>> Start AVAILABLE DATA
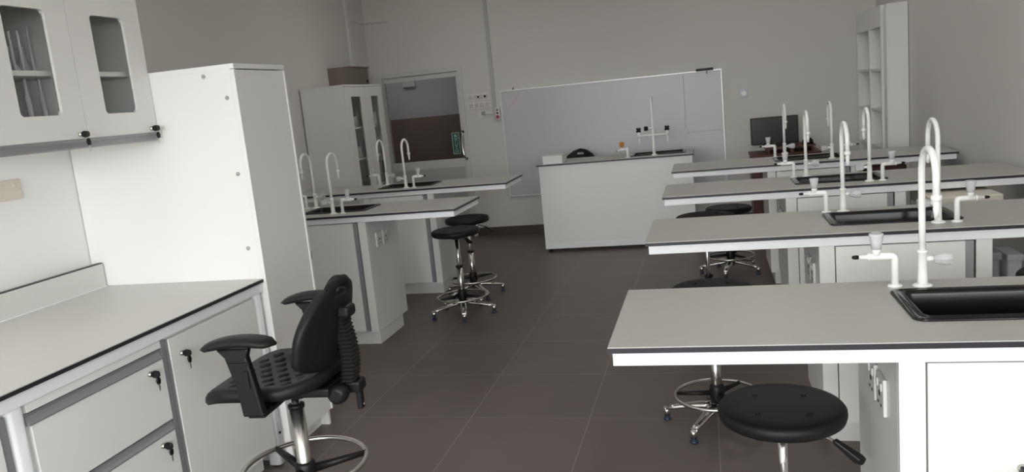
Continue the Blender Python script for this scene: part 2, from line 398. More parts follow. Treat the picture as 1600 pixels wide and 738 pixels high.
def make_cabinet(label, side):
    # origin: left near corner of the bench on the floor
    t = thing('bench_cabinet', label, 'cabinet')
    xa, xb = .680, 1.298; fy, by = .022, .555
    zt = ZT - .0175
    MB().box(xa, xa + .018, fy + .018, by - .018, .10, zt).box(xb - .018, xb, fy + .018, by - .018, .10, zt).box(xa + .018, xb - .018, fy + .018, by - .018, .10, .118).build('carcass', 'white_laminate', t, .001)
    MB().box(xa + .03, xb - .02, fy + .055, by - .055, 0, .10).build('plinth', 'white_laminate', t, .001)
    zf = ZT - .0545
    for a, c in ((fy, fy + .017), (by - .017, by)):
        near = a == fy
        MB().box(xa, xa + .058, a, c, .10, zf).build('front_post', 'white_laminate', t, .001)
        MB().box(xb - .055, xb, a, c, .10, zf).build('front_post', 'white_laminate', t, .001)
        dd = MB().box(xa + .062, xb - .093, a - (.001 if near else 0), c + (0 if near else .001), .105, zf - .004).build('cabinet_door', 'white_laminate', t, .001)
        if near:
            pass
        MB().box(xb - .092, xb - .062, a + .004, c - .001, .105, zf - .004).build('pull_profile', 'aluminium', t)
    sx = xa if side < 0 else xb
    for k, yb in enumerate((.150, .262)):
        p = MB().box(sx, sx + side * .010, yb, yb + .086, .655, .755).build('socket_plate', 'plate_white', t, .003)
        for ys in (.012, .055): MB().box(sx + side * .010, sx + side * .014, yb + ys, yb + ys + .018, .72, .742).build('switch', 'plate_white', p, .002)
        MB().box(sx + side * .0100, sx + side * .0112, yb + .036, yb + .050, .700, .712).box(sx + side * .0100, sx + side * .0112, yb + .022, yb + .032, .675, .681).box(sx + side * .0100, sx + side * .0112, yb + .054, yb + .064, .675, .681).build('pin_hole', 'black_plastic', p)
    return t
def make_faucet(label):
    t = thing('lab_faucet', label, 'faucet')
    MB().lathe([(.026, 0), (.026, .004), (.022, .007), (.015, .008)]).build('base_flange', 'white_epoxy', t)
    MB().lathe([(.0145, .006), (.0130, .03), (.0128, .098), (.0142, .099), (.0142, .106), (.0105, .1065)]).build('body', 'white_epoxy', t)
    R = .072; zc = .328
    path = [(0, 0, .1), (0, 0, .2)] + arc((-R, zc), R, 0, PI, 18) + [(0, -2 * R, .275)]
    MB().tube(path, .0092, 16).build('gooseneck', 'white_epoxy', t)
    MB().lathe([(.0135, .283), (.0135, .270), (.010, .268), (.0078, .262), (.0095, .258), (.0072, .252), (.0086, .247), (.0055, .222)], (0, -2 * R, 0), 16).build('nozzle', 'white_epoxy', t)
    h = MB().cyl((.010, 0, .080), (.030, 0, .080), .0075).build('valve_stem', 'white_epoxy', t)
    pr = [(.013, .029), (.0185, .045), (.0205, .058), (.0195, .074)]
    k = MB()
    k.lathe(pr, (0, 0, .080), 8, axis='x')
    k.sm = [False] * len(k.sm)
    k.build('clear_knob', 'clear_acrylic', h, .001)
    MB().lathe([(.006, .070), (.006, .0745), (.005, .0755)], (0, 0, .080), 12, axis='x').build('knob_cap', 'grey_plastic', h)
    return t
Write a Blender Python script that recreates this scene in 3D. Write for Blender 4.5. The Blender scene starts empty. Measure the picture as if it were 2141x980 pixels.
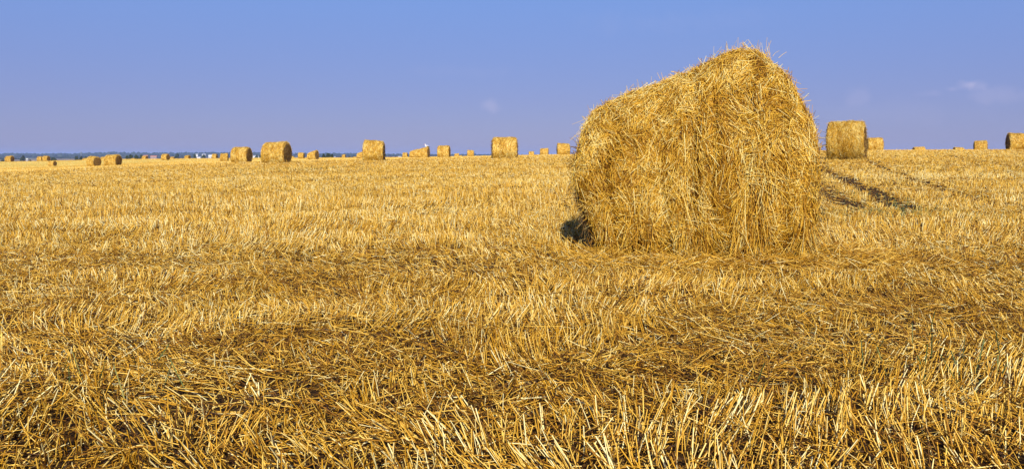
import bpy, math, random
import numpy as np
from mathutils import Vector

R = math.radians
rng = np.random.default_rng(7)
random.seed(7)
SC = bpy.context.scene
COL = SC.collection
F = 1600.0          # focal length in pixels of the 2141 px wide photograph
HOR = 324.0         # eye level row
EYE = 0.85          # camera height
CX = 1070.5

# ------------------------------------------------------------------ camera
cam_d = bpy.data.cameras.new('camera')
cam = bpy.data.objects.new('camera', cam_d)
COL.objects.link(cam)
cam.location = (0, 0, EYE)
cam.rotation_euler = (R(90), 0, 0)
cam_d.sensor_width = 36
cam_d.lens = 36 * F / 2141
cam_d.shift_y = -(490 - HOR) / 2141
cam_d.clip_start = 0.05
cam_d.clip_end = 30000
SC.camera = cam

# ------------------------------------------------------------------ sky, sun, exposure
SUN_EL, SUN_AZ = 27.0, 1.0      # elevation; azimuth to the right of straight behind the camera
to_sun = Vector((math.sin(R(SUN_AZ)) * math.cos(R(SUN_EL)), -math.cos(R(SUN_AZ)) * math.cos(R(SUN_EL)), math.sin(R(SUN_EL))))
world = bpy.data.worlds.new('World')
SC.world = world
world.use_nodes = True
nt = world.node_tree
nt.nodes.clear()
def N(nt, t, **kw):
    n = nt.nodes.new(t)
    for k, v in kw.items():
        setattr(n, k, v)
    return n
sky = N(nt, 'ShaderNodeTexSky', sky_type='NISHITA', sun_disc=False)
sky.sun_elevation = R(SUN_EL)
sky.sun_rotation = math.atan2(to_sun.x, to_sun.y)
sky.altitude = 200
sky.air_density = 1.0
sky.dust_density = 0.25
sky.ozone_density = 4.0
tint = N(nt, 'ShaderNodeMix', data_type='RGBA', blend_type='MULTIPLY')
tint.inputs[0].default_value = 1
tint.inputs[7].default_value = (1.10, 0.96, 1.02, 1)
nt.links.new(sky.outputs[0], tint.inputs[6])
# faint small clouds, by direction in the sky
tc = N(nt, 'ShaderNodeTexCoord')
noi = N(nt, 'ShaderNodeTexNoise')
noi.inputs['Scale'].default_value = 26
noi.inputs['Detail'].default_value = 5
noi.inputs['Roughness'].default_value = 0.6
nt.links.new(tc.outputs['Generated'], noi.inputs['Vector'])
def cloud_mask(px, row, sx, sz, k):
    d = Vector(((px - CX) / F, 1, (HOR - row) / F)).normalized()
    sub = N(nt, 'ShaderNodeVectorMath', operation='SUBTRACT')
    nt.links.new(tc.outputs['Generated'], sub.inputs[0])
    sub.inputs[1].default_value = d
    sc_ = N(nt, 'ShaderNodeVectorMath', operation='MULTIPLY')
    nt.links.new(sub.outputs[0], sc_.inputs[0])
    sc_.inputs[1].default_value = (F / sx, F / sx, F / sz)
    ln = N(nt, 'ShaderNodeVectorMath', operation='LENGTH')
    nt.links.new(sc_.outputs[0], ln.inputs[0])
    m = N(nt, 'ShaderNodeMath', operation='MULTIPLY_ADD')      # noise*3 - length
    nt.links.new(noi.outputs[0], m.inputs[0])
    m.inputs[1].default_value = 3.4
    m2 = N(nt, 'ShaderNodeMath', operation='SUBTRACT')
    nt.links.new(ln.outputs[1], m2.inputs[1])
    m2.inputs[0].default_value = -0.75
    nt.links.new(m2.outputs[0], m.inputs[2])
    mr = N(nt, 'ShaderNodeMapRange', interpolation_type='SMOOTHSTEP')
    nt.links.new(m.outputs[0], mr.inputs[0])
    mr.inputs[1].default_value = -0.4
    mr.inputs[2].default_value = 0.9
    mr.inputs[3].default_value = 0
    mr.inputs[4].default_value = k
    return mr.outputs[0]
acc = None
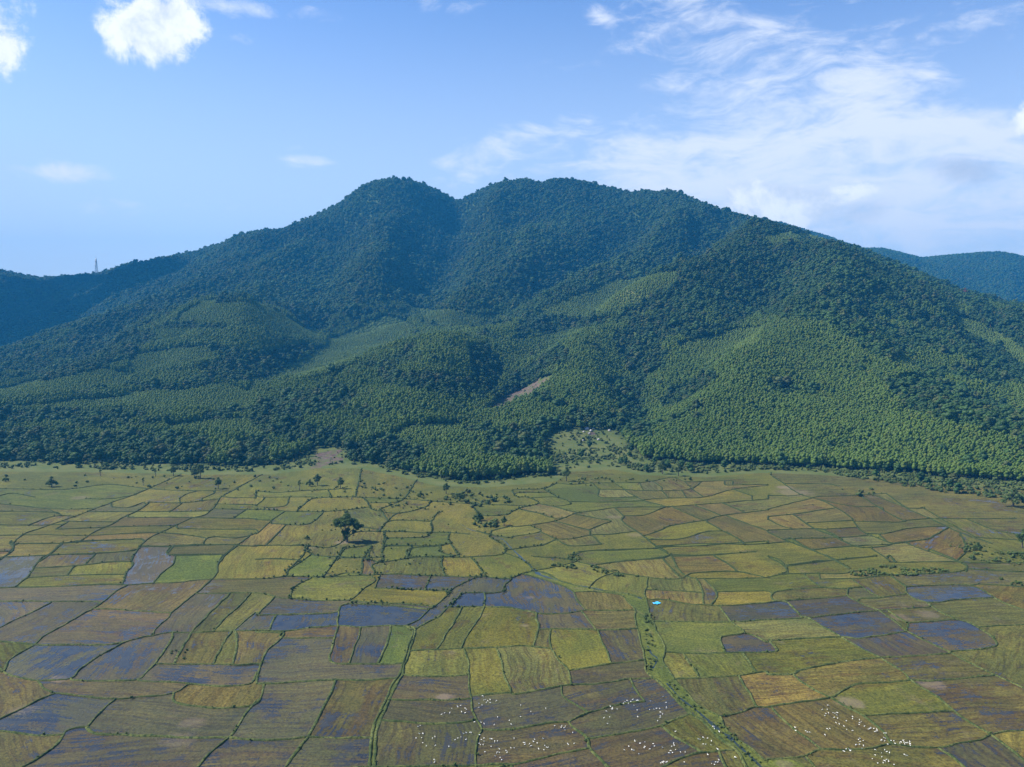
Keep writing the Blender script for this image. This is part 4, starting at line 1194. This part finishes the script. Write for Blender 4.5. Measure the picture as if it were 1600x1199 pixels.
patch([(1005,960),(1022,960),(1028,1040),(1022,1060),(1012,1050)], 90, .12, .36)
patch([(1040,1065),(1060,1070),(1100,1115),(1140,1135),(1190,1195),(1175,1195),(1110,1130),(1060,1100)], 70, .10, .3)
patch([(860,750),(1000,745),(1100,750),(980,755),(900,762)], 50, .3, .8)
patch([(0,742),(300,745),(500,745),(640,758),(640,775),(300,765),(0,762)], 70, .25, .7)
patch([(505,800),(530,790),(560,800),(640,790),(700,800),(700,880),(600,890),(500,900)], 70, .15, .38)
patch([(265,1010),(290,1005),(300,1030),(262,1035)], 14, .15, .3)
TUFT = np.array(TUFT)
scatter('bund_shrubs', TUFT, [first['s'][i] for i in range(NVAR)], 'dotted grass tufts and low shrubs along the bunds and creek', 'scrub', 5)

# creek winding between the right hand bunds
def ribbon(name, pts, zz):
    s = smooth([(a, b) for a, b, _ in pts], 6); wd = np.interp(np.linspace(0, 1, len(s)), np.linspace(0, 1, len(pts)), [c for *_, c in pts])
    P = np.array([ground(*p) for p in s]); T = np.gradient(P, axis=0); T /= np.linalg.norm(T, axis=1)[:, None]; Nn = np.stack([-T[:, 1], T[:, 0]], 1)
    ww = wd*.62*np.clip(.75+1.3*fbm(P[:, 0]/5, P[:, 1]/5, 3), .12, 1.7); n = len(P)
    v = np.r_[np.c_[P-Nn*ww[:, None], np.full(n, zz)], np.c_[P+Nn*ww[:, None], np.full(n, zz)]]
    ii = np.arange(n-1); f = np.stack([ii, ii+1, n+ii+1, n+ii], 1)
    me = np_mesh(name, v, f, [M_water])
    tag(link(bpy.data.objects.new(name, me)), kind='structure')
ribbon('creek', [(722,820,.2),(735,828,.4),(760,834,.3),(785,843,.5),(798,856,.5),(815,872,.6),(828,884,1.0),(840,896,1.8),(848,900,1.),(890,912,.7),(940,922,.8),(985,930,1.3),(1003,936,1.2)], .045)
ribbon('creek', [(1012,1010,.6),(1018,1022,.8),(1027,1030,1.0),(1020,1045,.4)], .045)
ribbon('creek', [(1042,1068,.3),(1060,1088,.9),(1070,1097,.9),(1085,1108,.3),(1102,1122,.5),(1120,1138,1.2),(1137,1150,1.1),(1150,1162,.4),(1175,1185,.6),(1200,1210,.6)], .045)
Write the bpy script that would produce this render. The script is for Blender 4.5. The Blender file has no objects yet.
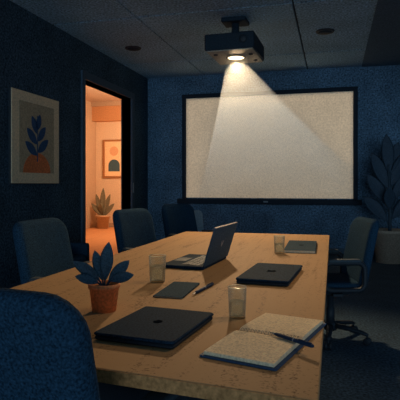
>> End AVAILABLE DATA
WHAT IS ASKED - Give again, exactly as written, only the lines that start at the one with "Write a Blender" and end at the one with "CX = 1070.5", both included. Skip any pictures.

SOLUTION FOR THIS PROBLEM -
Write a Blender Python script that recreates this scene in 3D. Write for Blender 4.5. The Blender scene starts empty. Measure the picture as if it were 2141x980 pixels.
import bpy, math, random
import numpy as np
from mathutils import Vector

R = math.radians
rng = np.random.default_rng(7)
random.seed(7)
SC = bpy.context.scene
COL = SC.collection
F = 1600.0          # focal length in pixels of the 2141 px wide photograph
HOR = 324.0         # eye level row
EYE = 0.85          # camera height
CX = 1070.5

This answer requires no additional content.